The overall goal of Artificial Intelligence is to give computers the capabilities that define human intelligence, without necessarily replicating human intelligence exactly. These capabilities can be seen as being provided, roughly, by two interacting systems:  1) fast, reactive, and largely unconscious perception and action, and 2) slow, deliberative and largely conscious integration, synthesis, planning, and evaluation. Another way to explain the divide is that system 1 is largely non-symbolic, and system 2 largely symbolic.  Both of these have been the subject of an enormous amount of research in AI, but recently advances in deep learning and computational infrastructure have let to great advances in less-symbolic AI, giving us systems that are very capable in vision, speech recognition and synthesis, and, more surprisingly, game playing, language translation, and simple question answering. But these advances have all perfected particular skills, not broad competences. The other branch of AI is about knowledge and reasoning: representing skills for reuse, composing skills to solve novel problems, and deliberating on those solutions, for example, to provide explanations; in short it is about reasoning.  Towards smarter AI, skill learning and reasoning might be unified to allow computers to solve complicated problems using skills and knowledge, and move us closer to more general AI.

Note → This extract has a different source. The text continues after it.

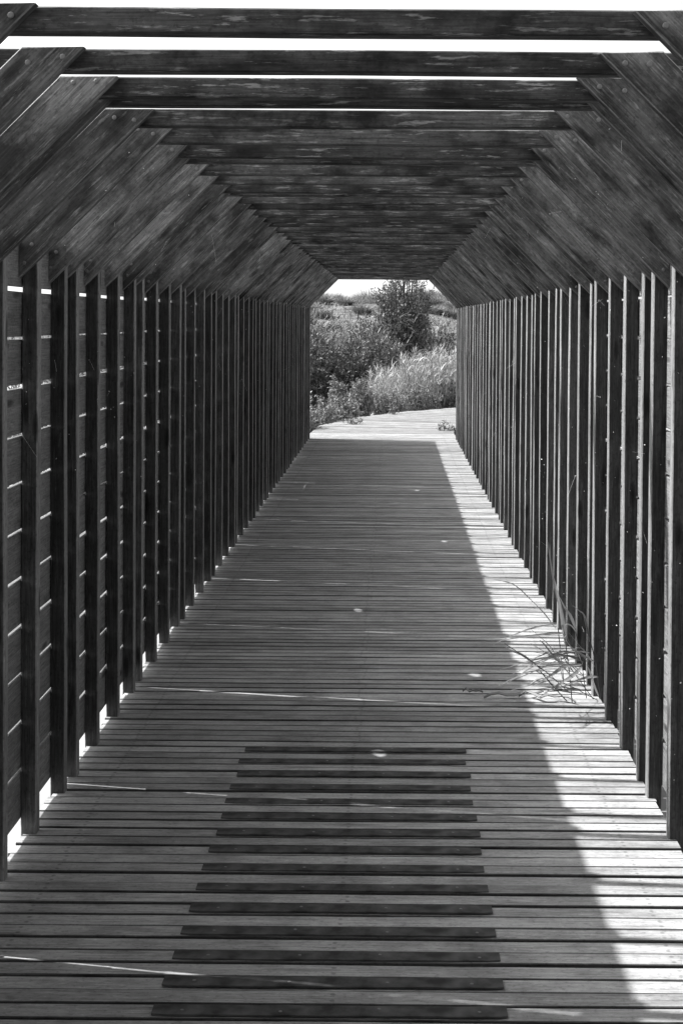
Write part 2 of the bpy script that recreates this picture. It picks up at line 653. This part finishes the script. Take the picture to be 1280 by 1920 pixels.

The Strong AI Lab works on learning-based general artificial intelligence, with a focus on complex problem solving with Natural Language (NL); this is a very challenging area of AI research, with high potential commercial impact. We will combine the current Deep Learning revolution in AI with techniques derived from symbolic AI, including Knowledge Representation, Knowledge Capture, and Automated Reasoning, to give computers the powers of understanding and integration. This program is driven by the observation that knowledge can be seen exactly that which speeds up the learning of a new task, and that the main store of such existing knowledge is natural language.  While our long-term goal of human level understanding and reasoning is challenging, near-term advances in understanding text, diagrams and tables so they can be automatically repurposed and combined to answer questions are in reach and could be readily commercialised.